Коммунистическая Россия дала нам интересный исторический пример отношений между энвайронментализмом и личной ответственностью, на что указал Раймонд Бауэр54
. Сразу после революции правительство могло ссылаться на то, что многие русские необразованны, непродуктивны, ведут себя плохо и несчастны из-за того, что среда сделала их такими. Правительство могло бы изменить среду, опираясь на учение Павлова об условных рефлексах, и все стало бы хорошо. Однако, несмотря на то что к началу 1930-х годов правительство имело все возможности для исправления ситуации, многие русские не стали явным образом лучше образованными, более продуктивными, совершающими больше добрых поступков или более счастливыми. Официальная позиция изменилась, и Павлов потерял свою популярность. На его место пришла целевая психология: теперь сами русские граждане должны были стремиться получить образование, стать продуктивными, хорошо себя вести и быть счастливыми. Русский воспитатель должен был лишь обеспечить взятие ими на себя такой ответственности, не научая их с помощью науки об условных рефлексах. Победа во Второй мировой войне, впрочем, вернула им уверенность в прежнем подходе, ведь в итоге правительство все же добилось успеха. Может быть, успех не был полным, но движение шло в правильном направлении.

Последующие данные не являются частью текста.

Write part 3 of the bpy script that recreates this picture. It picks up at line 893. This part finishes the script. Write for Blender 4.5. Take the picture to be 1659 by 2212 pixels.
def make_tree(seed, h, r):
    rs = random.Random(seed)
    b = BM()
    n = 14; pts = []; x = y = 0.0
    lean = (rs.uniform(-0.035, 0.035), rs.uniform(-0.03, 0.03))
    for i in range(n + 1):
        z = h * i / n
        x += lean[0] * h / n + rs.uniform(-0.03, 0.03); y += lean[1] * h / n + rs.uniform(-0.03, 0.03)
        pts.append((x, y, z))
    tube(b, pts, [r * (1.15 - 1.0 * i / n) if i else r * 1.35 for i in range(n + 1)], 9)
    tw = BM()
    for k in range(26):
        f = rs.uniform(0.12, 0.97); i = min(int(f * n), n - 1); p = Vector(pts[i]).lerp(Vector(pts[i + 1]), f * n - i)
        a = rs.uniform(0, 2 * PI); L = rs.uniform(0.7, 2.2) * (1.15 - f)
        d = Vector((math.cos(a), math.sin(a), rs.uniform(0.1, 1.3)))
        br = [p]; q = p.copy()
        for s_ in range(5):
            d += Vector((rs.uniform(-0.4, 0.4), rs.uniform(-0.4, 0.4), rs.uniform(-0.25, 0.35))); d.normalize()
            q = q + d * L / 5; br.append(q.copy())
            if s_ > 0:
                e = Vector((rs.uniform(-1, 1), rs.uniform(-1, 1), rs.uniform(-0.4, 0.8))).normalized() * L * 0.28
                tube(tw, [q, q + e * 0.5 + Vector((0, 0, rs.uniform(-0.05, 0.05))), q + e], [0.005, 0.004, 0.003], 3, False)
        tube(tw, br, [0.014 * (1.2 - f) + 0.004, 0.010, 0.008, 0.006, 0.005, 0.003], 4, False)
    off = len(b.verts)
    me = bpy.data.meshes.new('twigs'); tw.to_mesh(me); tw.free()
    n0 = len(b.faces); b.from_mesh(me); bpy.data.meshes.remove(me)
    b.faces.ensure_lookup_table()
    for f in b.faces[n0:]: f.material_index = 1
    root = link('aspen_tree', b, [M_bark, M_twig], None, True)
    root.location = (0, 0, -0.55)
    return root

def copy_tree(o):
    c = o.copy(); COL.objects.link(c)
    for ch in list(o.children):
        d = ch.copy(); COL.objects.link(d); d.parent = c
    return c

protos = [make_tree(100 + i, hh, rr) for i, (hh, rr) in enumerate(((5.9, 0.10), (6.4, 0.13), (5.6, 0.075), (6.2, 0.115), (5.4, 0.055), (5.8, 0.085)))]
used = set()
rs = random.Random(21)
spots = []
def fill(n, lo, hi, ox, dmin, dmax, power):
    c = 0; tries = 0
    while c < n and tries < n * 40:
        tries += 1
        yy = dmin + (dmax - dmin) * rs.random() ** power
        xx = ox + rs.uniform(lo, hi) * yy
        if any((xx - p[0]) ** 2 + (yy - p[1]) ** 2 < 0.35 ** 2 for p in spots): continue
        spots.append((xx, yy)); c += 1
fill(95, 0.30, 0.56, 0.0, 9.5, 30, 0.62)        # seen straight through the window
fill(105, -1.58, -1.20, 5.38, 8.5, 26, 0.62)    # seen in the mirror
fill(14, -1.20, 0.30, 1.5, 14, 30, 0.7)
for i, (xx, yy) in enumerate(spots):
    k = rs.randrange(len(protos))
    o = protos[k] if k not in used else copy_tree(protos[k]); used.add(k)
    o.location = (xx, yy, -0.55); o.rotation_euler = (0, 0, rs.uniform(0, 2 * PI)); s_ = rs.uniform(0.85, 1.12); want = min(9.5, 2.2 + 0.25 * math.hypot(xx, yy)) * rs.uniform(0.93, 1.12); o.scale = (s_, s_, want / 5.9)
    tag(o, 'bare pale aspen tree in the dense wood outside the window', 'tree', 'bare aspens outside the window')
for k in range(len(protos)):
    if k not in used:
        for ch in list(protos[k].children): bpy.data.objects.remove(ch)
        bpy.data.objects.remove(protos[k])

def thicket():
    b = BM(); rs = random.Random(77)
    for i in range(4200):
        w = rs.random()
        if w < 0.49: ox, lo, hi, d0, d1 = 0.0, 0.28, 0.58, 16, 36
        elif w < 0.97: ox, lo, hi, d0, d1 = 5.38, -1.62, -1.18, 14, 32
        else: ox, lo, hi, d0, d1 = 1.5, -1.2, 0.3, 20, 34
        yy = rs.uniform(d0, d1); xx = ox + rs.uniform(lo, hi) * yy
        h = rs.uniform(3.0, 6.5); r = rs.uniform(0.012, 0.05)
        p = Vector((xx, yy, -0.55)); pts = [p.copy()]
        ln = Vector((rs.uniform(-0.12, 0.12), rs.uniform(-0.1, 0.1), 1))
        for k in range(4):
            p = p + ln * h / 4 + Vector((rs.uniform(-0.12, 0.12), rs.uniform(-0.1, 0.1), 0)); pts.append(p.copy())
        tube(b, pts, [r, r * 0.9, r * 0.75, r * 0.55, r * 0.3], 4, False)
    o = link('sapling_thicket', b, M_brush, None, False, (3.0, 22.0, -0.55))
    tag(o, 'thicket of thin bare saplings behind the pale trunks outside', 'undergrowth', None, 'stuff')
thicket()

Учение Павлова вновь обрело популярность.Самооправдание контролеров редко бывает документированным настолько подробно, но нечто в таком роде всегда имеет место при обосновании дальнейшего использования карательных методов контроля. Атаки на «автоматическую» добродетель могут казаться заботой об автономном человеке, но практические контингенции более убедительны. Литература свободы и достоинства сделала контроль над поведением человека наказуемым деянием, в основном возлагая на контролера ответственность за плохие результаты. Последний может избежать ответственности, придерживаясь той позиции, что личность сама должна себя контролировать. Учитель, поощряющий ученика за усердие, может также обвинять его в том, что он не учится как следует. Родитель, хвалящий своего ребенка за успехи, может обвинять его в сделанных ошибках. Ни учитель, ни родитель, таким образом, не могут считаться ответственными за поведение своих подопечных.
Генетические истоки человеческого поведения особенно полезны для оправданий. Если некоторые расы менее разумны, чем другие, то учитель не может быть обвинен в том, что не обучает всех одинаково. Если некоторые люди рождаются преступниками, то закон всегда будет нарушаться, неважно, хорошо или плохо работают правоохранительные учреждения. Если кто-то устраивает войны из-за своей врожденной агрессивности, то нам не следует стыдиться провала в попытках установить мир. Заинтересованность в оправдании проявляется также и в том, что мы объясняем генетическими причинами скорее неудачи, чем достижения. Те, кто в настоящее время занимается изменением человеческого поведения в лучшую сторону, не могут ставить себе в заслугу то, что связано с генетической предрасположенностью, или быть обвиненными в неудачах, причиной которых она стала; если они и несут какую-либо ответственность, то лишь за будущее вида. Тенденция объяснять поведение генетическим наследием — всего вида или такой его части, как раса или семья — может повлиять на практики продолжения рода либо, со временем, на иные способы изменения генофонда, и современный индивид может в известном смысле нести ответственность за свое действие или бездействие в этом направлении. Однако последствия этого удалены во времени и связаны, конечно, с другого рода проблемой, на которую в конечном счете придется обратить внимание.
Люди, прибегающие к наказанию, казалось бы, находятся в безопасности. Все поддерживают репрессии по отношению к неправильным действиям, кроме, разумеется, тех, кто им подвергается. Если наказанный не ведет себя в дальнейшем правильно, то это не вина наказывавшего. Но оправдание тут все же неполно. Даже те, кто поступает правильно, могут потратить много времени, чтобы узнать о том, как поступать правильно, и могут действовать не слишком умело. Они тратят время, возясь с не относящимися к делу фактами, борясь с ветряными мельницами или прибегая без необходимости к методу проб и ошибок. Кроме того, наказание вызывает боль, и никто полностью не избегает ее даже тогда, когда боль испытывают другие. Наказывающий, таким образом, не может считать себя полностью свободным от критики и вынужден оправдывать свои действия, указывая на позитивные последствия наказания, перевешивающие его аверсивные аспекты.